## Begin DATA IN THIS EXERCISE

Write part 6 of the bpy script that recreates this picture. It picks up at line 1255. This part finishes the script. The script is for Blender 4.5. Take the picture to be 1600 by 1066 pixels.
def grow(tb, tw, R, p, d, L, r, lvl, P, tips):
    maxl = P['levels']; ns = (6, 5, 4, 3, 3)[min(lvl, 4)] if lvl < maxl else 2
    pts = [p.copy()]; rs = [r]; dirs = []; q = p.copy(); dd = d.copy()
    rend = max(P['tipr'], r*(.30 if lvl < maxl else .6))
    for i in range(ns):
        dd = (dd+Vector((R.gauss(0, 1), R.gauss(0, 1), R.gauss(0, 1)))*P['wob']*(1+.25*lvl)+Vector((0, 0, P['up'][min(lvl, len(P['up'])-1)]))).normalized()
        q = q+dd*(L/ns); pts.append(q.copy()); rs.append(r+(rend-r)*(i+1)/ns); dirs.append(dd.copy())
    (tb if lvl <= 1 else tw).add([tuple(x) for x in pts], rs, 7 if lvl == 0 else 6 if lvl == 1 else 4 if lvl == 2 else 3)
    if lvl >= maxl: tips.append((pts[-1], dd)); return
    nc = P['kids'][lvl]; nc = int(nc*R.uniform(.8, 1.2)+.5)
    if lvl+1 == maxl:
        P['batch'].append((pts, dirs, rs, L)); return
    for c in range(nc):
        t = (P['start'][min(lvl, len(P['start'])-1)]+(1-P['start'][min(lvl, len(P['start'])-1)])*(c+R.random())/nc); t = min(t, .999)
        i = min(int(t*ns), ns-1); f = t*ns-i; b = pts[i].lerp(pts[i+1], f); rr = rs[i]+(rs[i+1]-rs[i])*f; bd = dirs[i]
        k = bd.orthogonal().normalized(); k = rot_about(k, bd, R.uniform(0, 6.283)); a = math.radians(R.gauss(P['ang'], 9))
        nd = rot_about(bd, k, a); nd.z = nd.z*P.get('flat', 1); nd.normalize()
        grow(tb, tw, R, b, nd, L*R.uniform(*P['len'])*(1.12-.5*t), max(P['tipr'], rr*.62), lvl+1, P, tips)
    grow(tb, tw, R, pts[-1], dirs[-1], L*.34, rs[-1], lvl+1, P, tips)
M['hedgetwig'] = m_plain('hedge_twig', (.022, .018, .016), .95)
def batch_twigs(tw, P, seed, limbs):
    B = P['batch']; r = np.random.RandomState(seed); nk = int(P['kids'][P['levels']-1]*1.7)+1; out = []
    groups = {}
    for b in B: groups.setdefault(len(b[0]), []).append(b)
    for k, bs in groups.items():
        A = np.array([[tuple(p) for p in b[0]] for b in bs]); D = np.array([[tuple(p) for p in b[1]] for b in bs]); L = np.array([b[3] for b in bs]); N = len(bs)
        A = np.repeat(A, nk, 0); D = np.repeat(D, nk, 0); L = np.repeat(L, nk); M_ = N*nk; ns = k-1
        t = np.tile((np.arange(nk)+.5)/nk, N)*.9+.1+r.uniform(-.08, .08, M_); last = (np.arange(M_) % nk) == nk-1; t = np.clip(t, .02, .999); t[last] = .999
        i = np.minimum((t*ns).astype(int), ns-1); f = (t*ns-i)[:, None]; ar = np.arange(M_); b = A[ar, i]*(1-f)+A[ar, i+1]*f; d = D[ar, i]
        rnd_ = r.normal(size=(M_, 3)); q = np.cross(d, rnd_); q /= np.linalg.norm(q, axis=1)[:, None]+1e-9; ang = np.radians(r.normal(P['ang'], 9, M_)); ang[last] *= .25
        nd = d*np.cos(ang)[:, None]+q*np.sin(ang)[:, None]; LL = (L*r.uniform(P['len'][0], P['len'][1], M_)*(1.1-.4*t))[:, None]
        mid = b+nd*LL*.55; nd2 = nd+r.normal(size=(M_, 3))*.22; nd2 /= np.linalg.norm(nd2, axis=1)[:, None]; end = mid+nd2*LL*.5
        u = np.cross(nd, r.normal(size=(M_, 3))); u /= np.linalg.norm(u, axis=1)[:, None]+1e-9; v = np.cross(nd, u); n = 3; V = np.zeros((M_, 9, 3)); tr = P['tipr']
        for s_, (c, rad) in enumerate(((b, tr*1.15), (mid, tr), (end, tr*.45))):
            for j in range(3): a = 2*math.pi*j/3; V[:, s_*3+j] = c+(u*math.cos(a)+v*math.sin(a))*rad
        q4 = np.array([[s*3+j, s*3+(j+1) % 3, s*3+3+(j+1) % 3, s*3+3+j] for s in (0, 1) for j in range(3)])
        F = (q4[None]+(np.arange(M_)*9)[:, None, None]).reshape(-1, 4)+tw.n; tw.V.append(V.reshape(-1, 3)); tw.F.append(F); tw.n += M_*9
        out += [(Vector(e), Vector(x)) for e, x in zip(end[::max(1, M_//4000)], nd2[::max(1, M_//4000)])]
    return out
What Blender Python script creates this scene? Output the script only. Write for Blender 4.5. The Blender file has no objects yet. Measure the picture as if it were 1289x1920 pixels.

## End DATA IN THIS EXERCISE

EXERCISE DIRECTIONS:
List each line in the listing that contains the string "Write".

OUTPUT OF THE TASK:
Write part 6 of the bpy script that recreates this picture. It picks up at line 1255. This part finishes the script. The script is for Blender 4.5. Take the picture to be 1600 by 1066 pixels.
What Blender Python script creates this scene? Output the script only. Write for Blender 4.5. The Blender file has no objects yet. Measure the picture as if it were 1289x1920 pixels.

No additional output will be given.